### DESCRIPTION OF THE TASK
Copy each line below that includes "Blender".

### EXTRACTED INFORMATION
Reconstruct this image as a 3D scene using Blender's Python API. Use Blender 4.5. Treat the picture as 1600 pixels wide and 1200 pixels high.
...
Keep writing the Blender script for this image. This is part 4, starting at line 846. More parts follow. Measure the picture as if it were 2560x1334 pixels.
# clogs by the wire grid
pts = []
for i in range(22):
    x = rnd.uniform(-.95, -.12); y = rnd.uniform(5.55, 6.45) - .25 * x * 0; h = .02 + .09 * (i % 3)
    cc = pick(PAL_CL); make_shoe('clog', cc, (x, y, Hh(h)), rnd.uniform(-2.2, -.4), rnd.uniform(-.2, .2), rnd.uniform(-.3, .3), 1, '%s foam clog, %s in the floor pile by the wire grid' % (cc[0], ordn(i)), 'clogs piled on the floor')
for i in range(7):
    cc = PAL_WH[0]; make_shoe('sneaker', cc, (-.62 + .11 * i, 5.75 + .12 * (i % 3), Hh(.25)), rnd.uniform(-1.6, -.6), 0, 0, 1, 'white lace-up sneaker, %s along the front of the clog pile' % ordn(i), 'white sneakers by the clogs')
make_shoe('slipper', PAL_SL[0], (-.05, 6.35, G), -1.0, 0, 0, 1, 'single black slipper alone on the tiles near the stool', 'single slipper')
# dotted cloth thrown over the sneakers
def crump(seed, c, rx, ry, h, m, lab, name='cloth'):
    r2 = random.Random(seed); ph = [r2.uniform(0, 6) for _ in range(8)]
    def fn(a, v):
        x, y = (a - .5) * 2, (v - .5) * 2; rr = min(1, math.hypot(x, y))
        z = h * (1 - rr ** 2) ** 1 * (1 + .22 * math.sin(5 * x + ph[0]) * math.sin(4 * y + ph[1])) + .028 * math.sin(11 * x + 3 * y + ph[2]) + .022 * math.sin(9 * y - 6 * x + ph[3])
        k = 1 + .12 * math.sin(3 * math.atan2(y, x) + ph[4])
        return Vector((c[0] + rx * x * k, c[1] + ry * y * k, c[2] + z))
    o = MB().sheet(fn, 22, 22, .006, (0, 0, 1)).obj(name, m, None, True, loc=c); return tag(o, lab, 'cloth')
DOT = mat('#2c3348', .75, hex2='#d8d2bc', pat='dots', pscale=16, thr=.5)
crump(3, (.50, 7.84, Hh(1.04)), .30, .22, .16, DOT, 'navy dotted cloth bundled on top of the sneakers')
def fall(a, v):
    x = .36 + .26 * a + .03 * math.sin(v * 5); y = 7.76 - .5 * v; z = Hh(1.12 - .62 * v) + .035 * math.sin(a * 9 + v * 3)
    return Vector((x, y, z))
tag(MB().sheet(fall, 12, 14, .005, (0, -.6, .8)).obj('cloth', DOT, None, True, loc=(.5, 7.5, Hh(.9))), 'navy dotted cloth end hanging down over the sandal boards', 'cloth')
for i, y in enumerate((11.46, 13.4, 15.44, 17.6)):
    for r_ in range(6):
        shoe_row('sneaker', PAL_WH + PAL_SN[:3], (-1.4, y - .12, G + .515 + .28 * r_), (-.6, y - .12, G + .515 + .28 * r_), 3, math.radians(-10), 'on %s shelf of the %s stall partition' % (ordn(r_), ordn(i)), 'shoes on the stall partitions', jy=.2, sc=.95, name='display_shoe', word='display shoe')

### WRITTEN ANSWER
Reconstruct this image as a 3D scene using Blender's Python API. Use Blender 4.5. Treat the picture as 1600 pixels wide and 1200 pixels high.
Keep writing the Blender script for this image. This is part 4, starting at line 846. More parts follow. Measure the picture as if it were 2560x1334 pixels.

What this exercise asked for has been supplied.